The panel offered several case studies demonstrating the emancipation of women in India and Bangladesh through adaptive technologies. Karve offered insight into the process of technology implementation in rural India. Her company, Samuchit Enviro Tech, is on the leading edge of culturally sensitive adaptive technology, simply because they take the time and effort to learn about their target culture before building anything at all. They travel to remote regions of India, where their clientele are based, and first conduct focus groups and surveys specifically with women. Their intent is to understand what it is that women want, what they value culturally, and what would work best in their environment.

 

A perfect example: cook stoves. Women in India are almost ubiquitously the sole chef of the household. They provide for the family day in and day out, not just by cooking; they gather the firewood – they cook over open stoves – and materials necessary for a meal.
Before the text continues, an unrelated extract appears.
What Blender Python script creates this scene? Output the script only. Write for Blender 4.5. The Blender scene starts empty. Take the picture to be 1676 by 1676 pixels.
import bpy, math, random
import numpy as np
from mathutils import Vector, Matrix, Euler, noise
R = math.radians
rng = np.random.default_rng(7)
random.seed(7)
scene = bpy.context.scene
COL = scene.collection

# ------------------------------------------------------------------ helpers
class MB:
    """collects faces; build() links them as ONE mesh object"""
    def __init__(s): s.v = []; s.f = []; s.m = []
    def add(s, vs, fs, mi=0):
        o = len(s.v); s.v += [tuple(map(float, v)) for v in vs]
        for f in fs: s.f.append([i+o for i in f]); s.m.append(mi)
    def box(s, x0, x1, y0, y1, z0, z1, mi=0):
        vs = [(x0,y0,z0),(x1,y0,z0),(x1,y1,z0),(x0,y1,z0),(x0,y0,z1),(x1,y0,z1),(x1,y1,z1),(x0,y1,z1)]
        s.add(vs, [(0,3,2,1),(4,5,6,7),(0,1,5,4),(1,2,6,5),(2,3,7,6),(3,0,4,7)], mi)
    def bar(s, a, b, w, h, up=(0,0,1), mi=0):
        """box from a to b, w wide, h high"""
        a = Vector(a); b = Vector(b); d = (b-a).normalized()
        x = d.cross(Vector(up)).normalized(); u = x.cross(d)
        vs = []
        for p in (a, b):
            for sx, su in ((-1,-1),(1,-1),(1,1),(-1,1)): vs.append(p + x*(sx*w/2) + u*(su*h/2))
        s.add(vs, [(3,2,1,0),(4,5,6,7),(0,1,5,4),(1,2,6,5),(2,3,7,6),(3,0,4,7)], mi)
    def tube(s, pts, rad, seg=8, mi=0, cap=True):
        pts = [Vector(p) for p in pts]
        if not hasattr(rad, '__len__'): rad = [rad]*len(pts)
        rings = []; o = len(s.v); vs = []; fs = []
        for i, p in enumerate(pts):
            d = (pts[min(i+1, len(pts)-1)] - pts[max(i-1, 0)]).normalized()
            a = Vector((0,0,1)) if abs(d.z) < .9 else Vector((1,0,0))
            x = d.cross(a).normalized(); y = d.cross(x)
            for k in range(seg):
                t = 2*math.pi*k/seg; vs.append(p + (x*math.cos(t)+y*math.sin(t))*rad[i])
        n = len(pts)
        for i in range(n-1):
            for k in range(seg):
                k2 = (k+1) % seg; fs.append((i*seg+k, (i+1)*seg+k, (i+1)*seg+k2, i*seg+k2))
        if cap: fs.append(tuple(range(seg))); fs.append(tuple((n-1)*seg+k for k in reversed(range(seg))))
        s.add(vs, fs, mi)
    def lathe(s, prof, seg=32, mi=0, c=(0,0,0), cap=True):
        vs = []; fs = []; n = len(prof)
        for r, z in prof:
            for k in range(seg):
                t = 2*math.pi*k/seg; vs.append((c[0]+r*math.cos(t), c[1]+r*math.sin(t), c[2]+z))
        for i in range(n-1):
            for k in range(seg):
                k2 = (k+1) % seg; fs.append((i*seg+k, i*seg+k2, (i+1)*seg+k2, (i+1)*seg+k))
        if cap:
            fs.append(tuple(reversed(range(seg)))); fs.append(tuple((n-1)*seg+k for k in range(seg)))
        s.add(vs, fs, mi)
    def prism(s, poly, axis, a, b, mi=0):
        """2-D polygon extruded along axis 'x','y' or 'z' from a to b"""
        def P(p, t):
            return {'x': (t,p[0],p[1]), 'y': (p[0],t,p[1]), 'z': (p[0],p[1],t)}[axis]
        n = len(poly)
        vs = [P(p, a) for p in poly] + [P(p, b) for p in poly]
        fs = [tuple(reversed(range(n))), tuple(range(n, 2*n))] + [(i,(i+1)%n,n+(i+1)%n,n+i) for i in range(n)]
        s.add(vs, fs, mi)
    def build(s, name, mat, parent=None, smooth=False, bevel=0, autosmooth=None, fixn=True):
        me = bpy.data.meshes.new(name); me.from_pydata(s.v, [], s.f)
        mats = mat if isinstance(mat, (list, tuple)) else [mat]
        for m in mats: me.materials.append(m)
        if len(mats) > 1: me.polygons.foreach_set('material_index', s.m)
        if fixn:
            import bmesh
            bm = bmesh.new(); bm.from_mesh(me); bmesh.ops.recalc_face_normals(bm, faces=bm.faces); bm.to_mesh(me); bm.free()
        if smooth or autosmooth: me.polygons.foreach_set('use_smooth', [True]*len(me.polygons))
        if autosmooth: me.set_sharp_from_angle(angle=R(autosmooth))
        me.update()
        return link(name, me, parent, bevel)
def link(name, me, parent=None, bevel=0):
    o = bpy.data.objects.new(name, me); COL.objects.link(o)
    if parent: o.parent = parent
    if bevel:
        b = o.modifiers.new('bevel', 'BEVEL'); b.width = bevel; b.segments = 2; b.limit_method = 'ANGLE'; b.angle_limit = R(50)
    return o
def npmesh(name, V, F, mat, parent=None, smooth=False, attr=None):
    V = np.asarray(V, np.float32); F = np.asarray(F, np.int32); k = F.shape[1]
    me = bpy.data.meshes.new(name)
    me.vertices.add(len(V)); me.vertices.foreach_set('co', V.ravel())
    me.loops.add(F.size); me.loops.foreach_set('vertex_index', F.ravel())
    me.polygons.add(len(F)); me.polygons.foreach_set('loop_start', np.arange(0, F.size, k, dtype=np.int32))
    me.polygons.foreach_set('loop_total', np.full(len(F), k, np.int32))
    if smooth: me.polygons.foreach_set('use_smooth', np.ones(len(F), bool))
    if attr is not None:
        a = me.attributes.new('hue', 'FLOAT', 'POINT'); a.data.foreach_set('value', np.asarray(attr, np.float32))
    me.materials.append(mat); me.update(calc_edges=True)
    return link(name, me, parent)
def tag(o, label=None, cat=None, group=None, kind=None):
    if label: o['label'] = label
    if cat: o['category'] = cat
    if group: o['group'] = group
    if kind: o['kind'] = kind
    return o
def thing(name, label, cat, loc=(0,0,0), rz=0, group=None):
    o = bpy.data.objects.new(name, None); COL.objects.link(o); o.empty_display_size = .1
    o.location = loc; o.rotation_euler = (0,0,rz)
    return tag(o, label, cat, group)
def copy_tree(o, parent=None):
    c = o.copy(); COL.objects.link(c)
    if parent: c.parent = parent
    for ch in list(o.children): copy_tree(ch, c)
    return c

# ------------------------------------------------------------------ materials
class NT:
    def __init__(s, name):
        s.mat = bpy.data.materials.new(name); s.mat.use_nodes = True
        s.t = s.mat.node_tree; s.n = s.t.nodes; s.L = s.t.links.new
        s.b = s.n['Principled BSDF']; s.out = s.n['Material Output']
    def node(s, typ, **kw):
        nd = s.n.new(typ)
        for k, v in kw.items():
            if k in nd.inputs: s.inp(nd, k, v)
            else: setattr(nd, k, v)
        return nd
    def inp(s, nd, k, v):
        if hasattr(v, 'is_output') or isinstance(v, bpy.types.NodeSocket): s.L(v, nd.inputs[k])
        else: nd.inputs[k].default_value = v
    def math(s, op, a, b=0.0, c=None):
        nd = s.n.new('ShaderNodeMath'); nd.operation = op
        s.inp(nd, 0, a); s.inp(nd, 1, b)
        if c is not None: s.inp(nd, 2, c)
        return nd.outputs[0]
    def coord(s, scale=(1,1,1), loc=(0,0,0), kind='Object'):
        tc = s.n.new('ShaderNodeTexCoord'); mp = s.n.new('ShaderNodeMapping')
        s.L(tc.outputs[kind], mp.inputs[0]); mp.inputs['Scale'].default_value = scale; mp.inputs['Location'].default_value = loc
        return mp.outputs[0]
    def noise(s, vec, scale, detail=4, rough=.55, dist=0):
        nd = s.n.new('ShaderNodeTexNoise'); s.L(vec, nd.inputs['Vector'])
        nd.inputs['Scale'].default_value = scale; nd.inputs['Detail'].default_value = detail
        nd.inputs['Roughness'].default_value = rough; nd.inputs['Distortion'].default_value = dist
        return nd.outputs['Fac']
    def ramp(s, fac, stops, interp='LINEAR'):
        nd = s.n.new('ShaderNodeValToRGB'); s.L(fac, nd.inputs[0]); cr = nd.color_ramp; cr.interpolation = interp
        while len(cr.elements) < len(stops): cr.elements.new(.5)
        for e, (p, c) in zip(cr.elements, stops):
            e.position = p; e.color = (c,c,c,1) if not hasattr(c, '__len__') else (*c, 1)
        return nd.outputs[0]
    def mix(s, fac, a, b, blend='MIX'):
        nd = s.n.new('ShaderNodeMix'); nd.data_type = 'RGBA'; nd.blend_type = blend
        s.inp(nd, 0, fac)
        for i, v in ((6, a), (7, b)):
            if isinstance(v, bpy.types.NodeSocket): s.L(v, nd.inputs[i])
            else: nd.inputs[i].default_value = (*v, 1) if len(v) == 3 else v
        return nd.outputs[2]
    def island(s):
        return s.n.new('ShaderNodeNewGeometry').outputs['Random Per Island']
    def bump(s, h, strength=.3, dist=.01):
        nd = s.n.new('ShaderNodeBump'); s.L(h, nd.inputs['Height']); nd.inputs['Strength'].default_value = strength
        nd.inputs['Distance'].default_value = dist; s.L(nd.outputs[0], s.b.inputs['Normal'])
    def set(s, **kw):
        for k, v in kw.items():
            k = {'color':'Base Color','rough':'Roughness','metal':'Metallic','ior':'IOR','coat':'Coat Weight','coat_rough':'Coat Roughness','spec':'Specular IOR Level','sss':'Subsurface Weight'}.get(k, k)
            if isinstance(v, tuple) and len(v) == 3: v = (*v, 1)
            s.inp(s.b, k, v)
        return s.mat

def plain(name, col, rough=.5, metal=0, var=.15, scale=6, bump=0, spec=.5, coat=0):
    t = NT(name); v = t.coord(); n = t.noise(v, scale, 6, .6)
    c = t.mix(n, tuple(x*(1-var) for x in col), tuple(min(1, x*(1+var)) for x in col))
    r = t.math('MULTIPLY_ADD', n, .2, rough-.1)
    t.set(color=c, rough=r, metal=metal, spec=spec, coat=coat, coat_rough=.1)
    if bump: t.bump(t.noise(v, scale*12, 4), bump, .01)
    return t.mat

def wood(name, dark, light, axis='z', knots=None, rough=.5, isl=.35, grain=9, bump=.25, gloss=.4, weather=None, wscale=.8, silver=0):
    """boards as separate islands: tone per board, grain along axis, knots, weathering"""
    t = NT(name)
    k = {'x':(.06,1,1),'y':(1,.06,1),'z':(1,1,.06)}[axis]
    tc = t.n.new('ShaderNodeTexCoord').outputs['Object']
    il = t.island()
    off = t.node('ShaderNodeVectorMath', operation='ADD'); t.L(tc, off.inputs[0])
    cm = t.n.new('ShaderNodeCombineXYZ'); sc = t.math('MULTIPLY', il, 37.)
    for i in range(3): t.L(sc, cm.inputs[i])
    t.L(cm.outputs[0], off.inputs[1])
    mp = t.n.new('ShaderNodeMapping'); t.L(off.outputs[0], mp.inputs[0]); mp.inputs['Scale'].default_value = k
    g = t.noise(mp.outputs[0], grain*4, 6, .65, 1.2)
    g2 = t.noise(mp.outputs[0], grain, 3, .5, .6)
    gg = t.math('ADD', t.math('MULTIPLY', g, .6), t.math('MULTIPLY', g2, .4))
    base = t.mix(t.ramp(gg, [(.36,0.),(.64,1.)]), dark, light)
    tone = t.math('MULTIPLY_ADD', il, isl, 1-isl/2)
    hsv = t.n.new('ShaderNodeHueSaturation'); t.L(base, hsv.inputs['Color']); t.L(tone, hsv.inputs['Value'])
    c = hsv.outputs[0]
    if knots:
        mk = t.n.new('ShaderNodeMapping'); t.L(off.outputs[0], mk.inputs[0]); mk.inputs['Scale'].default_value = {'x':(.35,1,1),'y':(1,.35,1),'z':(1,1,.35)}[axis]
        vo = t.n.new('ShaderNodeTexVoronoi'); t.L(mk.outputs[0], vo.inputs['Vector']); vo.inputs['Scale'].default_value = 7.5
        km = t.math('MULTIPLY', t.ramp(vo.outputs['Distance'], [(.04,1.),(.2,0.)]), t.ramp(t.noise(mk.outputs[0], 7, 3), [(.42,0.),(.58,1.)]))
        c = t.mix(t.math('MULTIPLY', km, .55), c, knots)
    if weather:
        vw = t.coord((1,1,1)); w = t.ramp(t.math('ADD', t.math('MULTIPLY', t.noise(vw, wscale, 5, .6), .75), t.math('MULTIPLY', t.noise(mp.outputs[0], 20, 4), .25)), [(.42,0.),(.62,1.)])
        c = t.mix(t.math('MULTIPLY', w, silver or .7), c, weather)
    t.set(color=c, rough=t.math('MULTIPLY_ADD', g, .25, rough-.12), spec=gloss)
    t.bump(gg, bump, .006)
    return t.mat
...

Samuchit went into these rural villages wanting to provide cleaner, more efficient cooking technology that would not only benefit families’ health, but also make the process of cooking more efficient for women. Attempting to create a fitted, specialized product, Samuchit had to ask questions like:

 

  1. What are you generally cooking? Is this a rice-eating region or a roti-eating region?
  2. What kind of cooking vessels do you use? Do you cook for a small or big family?

 

The answer to each of these example questions affects the kind of product Samuchit would create. If a woman cooks rice, the company would create a stove suited for boiling water. If she cooks roti, they’d create a stove better suited for open grilling. Smaller, shallower vessels require a different type of stove from big, deep vessels.

 

After conducting research and introducing new technology, Samuchit invites women who want to learn about tech to be trained in the implementation and technical use of a product. Their participation, however, is not a precondition of the project; Samuchit’s goal is not to create entrepreneurs, but rather to facilitate a more dignified, efficient way of life suited to the culture and tradition of different women around the world.

 

At the heart of this case study, as well as the other studies presented, is the idea that creating regionally specific technology can put women at the center of the decision-making process surrounding adaptive technology. The existing success of women-centric technology (Karve shared that the cook stove project had an 80-90% retention rate) should give us hope that the global confrontation of modernization and climate change can be an unprecedented opportunity to create more gender equity.